We worked through the number string together, with me starting the computation and learners offering advice as we went along. A number string is a series of progressively more difficult problems that build on the success of prior solutions. Being sure to use "I language," I started each problem by saying, "This reminds me of ..." As we went on, I asked more and more often, "What should I do next?"

From the perspective of the Gradual Release of Responsibility, my approach for this lesson would be considered Shared Practice [WITH]. (In the previous lesson, I had relied on Demonstration [TO] in order to support the introduction of the clock context - something new. Based on learners' efforts in that lesson, I was confident that they were ready for more responsibility.) With Shared Practice, the teacher supports learners by reinforcing how problem solvers get started, but there is still room for exploration and approximation as learners offer their suggestions for what comes next. This came in the form of the fifth-graders telling me what to do to complete the fraction problems. Not all of their suggestions worked, but we thought through them together and used our prior knowledge and anchor chart to get back on track. Any "mistakes" were used as an opportunity to foster a learning community that could support each other through difficult problems.

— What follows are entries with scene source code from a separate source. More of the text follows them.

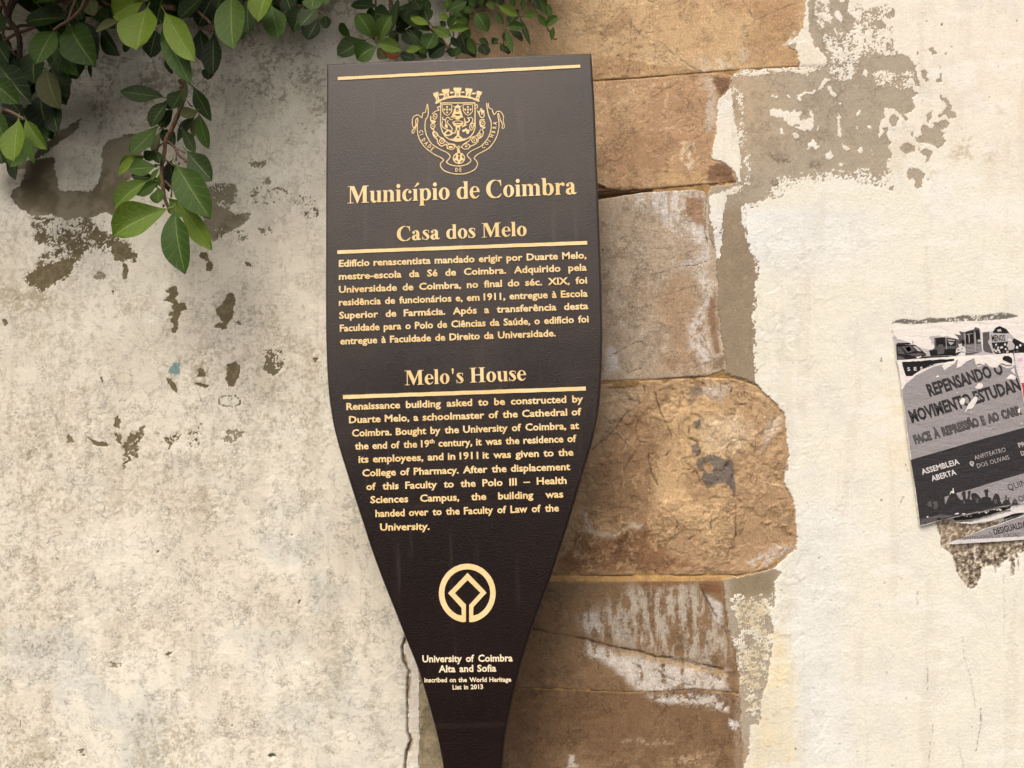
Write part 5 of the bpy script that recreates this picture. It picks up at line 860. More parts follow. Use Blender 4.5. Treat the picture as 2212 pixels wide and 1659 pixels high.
RAISE = .0009
def serif_line(txt, A_, B_, cap_px, name):
    a3, ex, ey, L_ = axes(A_, B_, SIGN_Y); s_ = cap_px*px_scale(A_, SIGN_Y)/676.0
    x = 0; loops = []
    for ch in txt:
        if ch == ' ': x += SERIF_SPACE; continue
        w_, cs = SERIF[ch]; loops += [[(px_+x, py_) for px_, py_ in lp] for lp in _loops(cs)]; x += w_
    xs = [p_[0] for lp in loops for p_ in lp]; k = L_/(max(xs)-min(xs)); x0 = min(xs)
    loops = [[((px_-x0)*k, py_*s_) for px_, py_ in lp] for lp in loops]
    V_, F_ = curve_mesh([[(p_[0]*100, p_[1]*100) for p_ in lp] for lp in loops], .05)
    F_ = [f for f in F_ if not all(V_[i, 2] < 0 for i in f)]
    V_[:, :2] /= 100; V_[:, 2] = (V_[:, 2]*20+1)/2*RAISE
    return lay([(V_, F_)], A_, B_, SIGN_Y, M_gd, name, SIGN)
SD = lambda x, y: (685.75+x*.2852, 493.7+y*.2852)
SE = lambda x, y: (685.75+x*.2852, 768+y*.2852)
SF = lambda x, y: (822.9+x*.2889, 1179.5+y*.2889)
SH = lambda x, y: (658.3+x*.3638, y*.3638)
serif_line('Município de Coimbra', SH(255, 1209), SH(1615, 1153), 37.5, 'heading_lettering')
serif_line('Casa dos Melo', SH(548, 1431), SH(1318, 1400), 31.0, 'heading_lettering')
serif_line("Melo's House", SE(662, 226), SE(1582, 188), 31.5, 'heading_lettering')
PL = [((163,290),(2038,226)), ((163,388),(2040,318)), ((163,487),(2043,416)), ((163,584),(2047,515)), ((165,683),(2052,610)), ((170,780),(2055,710)), ((173,878),(1805,816))]
EL = [((220,412),(2013,353)), ((240,512),(2000,450)), ((262,613),(1982,555)), ((285,712),(1962,653)), ((312,812),(1940,757)), ((340,915),(1915,866)), ((370,1018),(1888,970)), ((402,1118),(1862,1074)), ((440,1222),(1830,1179)), ((475,1325),(850,1318))]
for t_, (a_, b_) in zip(PT, PL): text_line(t_, SD(*a_), SD(*b_), 14.6, SIGN_Y, M_gd, 'text_line', SIGN, sx=1.05, thick=RAISE)
for t_, (a_, b_) in zip(EN, EL): text_line(t_, SE(*a_), SE(*b_), 14.8, SIGN_Y, M_gd, 'text_line', SIGN, sx=1.05, thick=RAISE)
for t_, a_, b_, c_ in ((FOOT[0], (310,868), (985,861), 14.2), (FOOT[1], (432,943), (863,937), 14.2), (FOOT[2], (325,1018), (975,1013), 9.2), (FOOT[3], (536,1072), (764,1067), 9.2)):
    text_line(t_, SF(*a_), SF(*b_), c_, SIGN_Y, M_cr, 'text_line', SIGN, sx=1.0, thick=.0006)
def bar(pts, h):
    P_ = [at(x, y, SIGN_Y) for x, y in pts]; n_ = 40; top = []; bot = []
    rr = random.Random(5)
    for i in range(n_+1):
        c_ = P_[0]+(P_[1]-P_[0])*i/n_; w_ = h*px_scale(pts[0], SIGN_Y)/2; top.append(c_+np.array([0, 0, w_+rr.uniform(-.00022, .00022)])); bot.append(c_-np.array([0, 0, w_+rr.uniform(-.00022, .00022)]))
    o1 = top+list(reversed(bot)); m_ = len(o1); V_ = [p_+np.array([0, -RAISE, 0]) for p_ in o1]+[p_+np.array([0, .001, 0]) for p_ in o1]
    F_ = [tuple(reversed(range(m_)))]+[(i, (i+1) % m_, m_+(i+1) % m_, m_+i) for i in range(m_)]
    pymesh('gold_rule', V_, F_, M_gd, SIGN)
bar([SH(197, 468), SH(1636, 394)], 6.6); bar([SH(194, 1498), SH(1677, 1442)], 7.6); bar([SE(194, 315), SE(2033, 250)], 8.2)
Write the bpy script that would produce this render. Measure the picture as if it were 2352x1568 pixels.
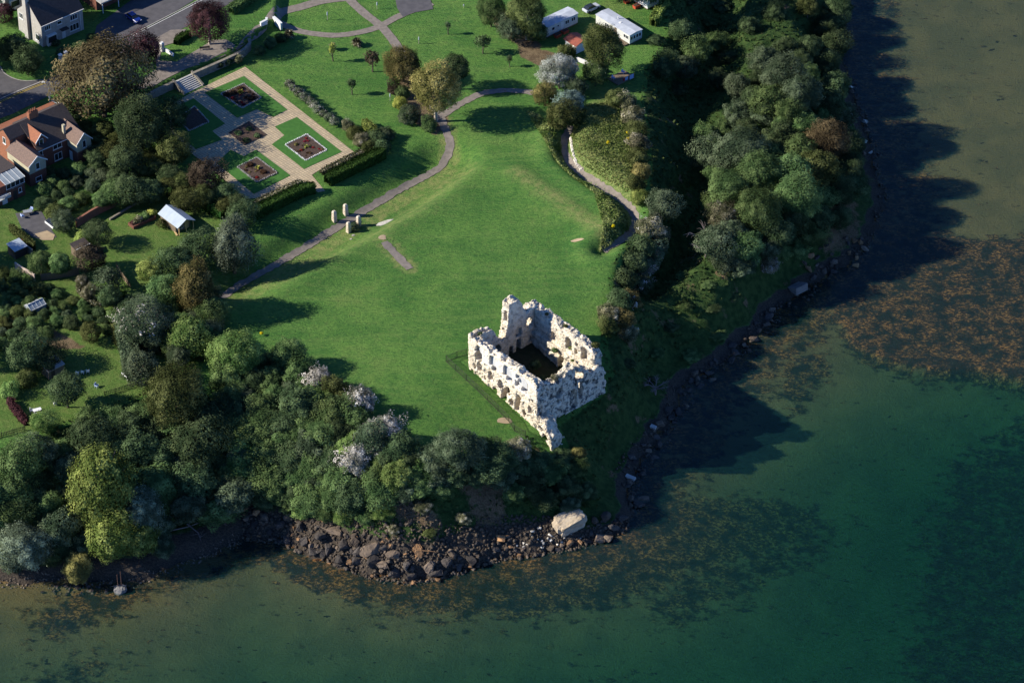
import bpy, bmesh, math, random
import numpy as np
from mathutils import Vector, Matrix

random.seed(7)
RNG = np.random.default_rng(11)
scene = bpy.context.scene
for o in list(bpy.data.objects):
    bpy.data.objects.remove(o, do_unlink=True)

# ------------------------------------------------------------------ camera, sky, sun, exposure
PW, PH = 2352.0, 1568.0
HFOV = math.radians(16.0)
PITCH = math.radians(37.5)
TARGET = np.array([0.0, 0.0, 10.0])
DIST = 711.0
CAM = TARGET + DIST * np.array([0.0, -math.cos(PITCH), math.sin(PITCH)])
cam_data = bpy.data.cameras.new("camera")
cam_data.sensor_width = 36.0
cam_data.lens = 18.0 / math.tan(HFOV / 2)
cam_data.clip_start = 1.0
cam_data.clip_end = 20000.0
cam = bpy.data.objects.new("camera", cam_data)
scene.collection.objects.link(cam)
cam.location = CAM
cam.rotation_euler = (math.radians(90) - PITCH, 0, 0)
scene.camera = cam

SUN_EL = math.radians(29.5)
SUN_DIR = Vector((math.cos(SUN_EL), 0.05, -math.sin(SUN_EL))).normalized()
world = bpy.data.worlds.new("World")
scene.world = world
world.use_nodes = True
wn = world.node_tree.nodes
sky = wn.new("ShaderNodeTexSky")
sky.sky_type = 'NISHITA'
sky.sun_disc = False
sky.sun_elevation = SUN_EL
sky.sun_rotation = math.radians(-90)
sky.dust_density = 0.0
sky.ozone_density = 10.0
sky.air_density = 0.5
bgn = wn["Background"]
bgn.inputs[1].default_value = 0.14
world.node_tree.links.new(sky.outputs[0], bgn.inputs[0])
sun_data = bpy.data.lights.new("sun", 'SUN')
sun_data.energy = 5.0
sun_data.angle = math.radians(0.5)
sun_data.color = (1.0, 0.93, 0.8)
sun = bpy.data.objects.new("sun", sun_data)
scene.collection.objects.link(sun)
sun.location = (-200, 0, 200)
sun.rotation_euler = SUN_DIR.to_track_quat('-Z', 'Y').to_euler()
scene.view_settings.view_transform = 'Standard'
scene.view_settings.look = 'None'
scene.view_settings.gamma = 1.0
scene.view_settings.exposure = 0.7
scene.cycles.max_bounces = 5
scene.cycles.diffuse_bounces = 1
scene.cycles.glossy_bounces = 2
scene.cycles.transparent_max_bounces = 8
scene.cycles.use_fast_gi = False
scene.cycles.sample_clamp_indirect = 4.0

# ------------------------------------------------------------------ maths helpers
FOC = (PW / 2) / math.tan(HFOV / 2)
Fv = np.array([0, math.cos(PITCH), -math.sin(PITCH)])
Uv = np.array([0, math.sin(PITCH), math.cos(PITCH)])
Rv = np.array([1.0, 0, 0])

def ray(px, py):
    d = Fv + Rv * ((px - PW / 2) / FOC) + Uv * ((PH / 2 - py) / FOC)
    return d

def at(px, py, z=14.0):
    """photo point -> world x,y on the level z"""
    d = ray(px, py)
    t = (z - CAM[2]) / d[2]
    p = CAM + d * t
    return float(p[0]), float(p[1])

def project(p):
    q = np.asarray(p, float) - CAM
    f = q @ Fv
    return PW / 2 + FOC * (q @ Rv) / f, PH / 2 - FOC * (q @ Uv) / f

def hash2(ix, iy, seed):
    n = (ix.astype(np.int64) * 374761393 + iy.astype(np.int64) * 668265263 + seed * 1442695041) & 0x7fffffff
    n = ((n ^ (n >> 13)) * 1274126177) & 0x7fffffff
    n = n ^ (n >> 16)
    return (n & 0xffff) / 65535.0

def vnoise(x, y, scale=1.0, seed=0, octaves=1):
    x = np.asarray(x, float) * scale
    y = np.asarray(y, float) * scale
    out = 0.0
    amp, tot = 1.0, 0.0
    for o in range(octaves):
        ix, iy = np.floor(x), np.floor(y)
        fx, fy = x - ix, y - iy
        fx = fx * fx * (3 - 2 * fx)
        fy = fy * fy * (3 - 2 * fy)
        a = hash2(ix, iy, seed + o)
        b = hash2(ix + 1, iy, seed + o)
        c = hash2(ix, iy + 1, seed + o)
        d = hash2(ix + 1, iy + 1, seed + o)
        out = out + amp * (a * (1 - fx) * (1 - fy) + b * fx * (1 - fy) + c * (1 - fx) * fy + d * fx * fy)
        tot += amp
        amp *= 0.5
        x = x * 2.03 + 13.7
        y = y * 2.03 + 7.1
    return out / tot

def sstep(a, b, x):
    t = np.clip((x - a) / (b - a), 0, 1)
    return t * t * (3 - 2 * t)

def inside(poly, x, y):
    c = np.zeros(np.shape(x), bool)
    n = len(poly)
    j = n - 1
    for i in range(n):
        xi, yi = poly[i]
        xj, yj = poly[j]
        if yi != yj:
            c ^= ((yi > y) != (yj > y)) & (x < (xj - xi) * (y - yi) / (yj - yi) + xi)
        j = i
    return c

def dist_line(pts, x, y, closed=False):
    best = np.full(np.shape(x), 1e18)
    n = len(pts)
    for i in range(n if closed else n - 1):
        ax, ay = pts[i]
        bx, by = pts[(i + 1) % n]
        dx, dy = bx - ax, by - ay
        l2 = dx * dx + dy * dy + 1e-12
        t = np.clip(((x - ax) * dx + (y - ay) * dy) / l2, 0, 1)
        best = np.minimum(best, (x - ax - t * dx) ** 2 + (y - ay - t * dy) ** 2)
    return np.sqrt(best)

def px_poly(pts, z=14.0):
    return [at(p[0], p[1], p[2] if len(p) > 2 else z) for p in pts]

# ------------------------------------------------------------------ terrain
SHORE_PX = [(-400, 1420), (-150, 1370), (0, 1340), (150, 1330), (280, 1342), (400, 1305), (550, 1240), (640, 1245), (760, 1290), (850, 1325),
            (940, 1340), (1030, 1318), (1140, 1288), (1250, 1268), (1350, 1250), (1440, 1215), (1470, 1175), (1440, 1130), (1470, 1060),
            (1520, 1000), (1545, 950), (1580, 880), (1655, 835), (1720, 780), (1770, 720), (1855, 660), (1960, 600),
            (2010, 540), (2030, 450), (2005, 350), (1985, 280), (1955, 200), (1925, 120), (1945, 30), (1970, -60), (2050, -250)]
CLIFF_PX = [(-400, 1070), (-150, 1045), (0, 1030), (90, 990), (200, 945), (330, 900), (430, 900), (560, 900), (680, 945), (800, 1010),
            (930, 1060), (1040, 1060), (1150, 1012), (1215, 985, 11.5), (1255, 1005, 9), (1300, 960, 11), (1400, 905, 12.5), (1396, 830), (1375, 740), (1398, 640),
            (1432, 560), (1475, 510), (1478, 460), (1485, 380), (1478, 300), (1465, 230), (1480, 160), (1520, 90), (1530, 0),
            (1560, -100), (1600, -250)]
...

At the close of this lesson, I offered a final support - time to reflect. Without an opportunity to consolidate their experiences from the lesson, it is very likely that the learning would not last. I asked the fifth-graders to write in their journals a recount of the day using the What, So What, and Now What framework. Their responses would serve as a formative assessment used to inform future lessons. But that is for another post.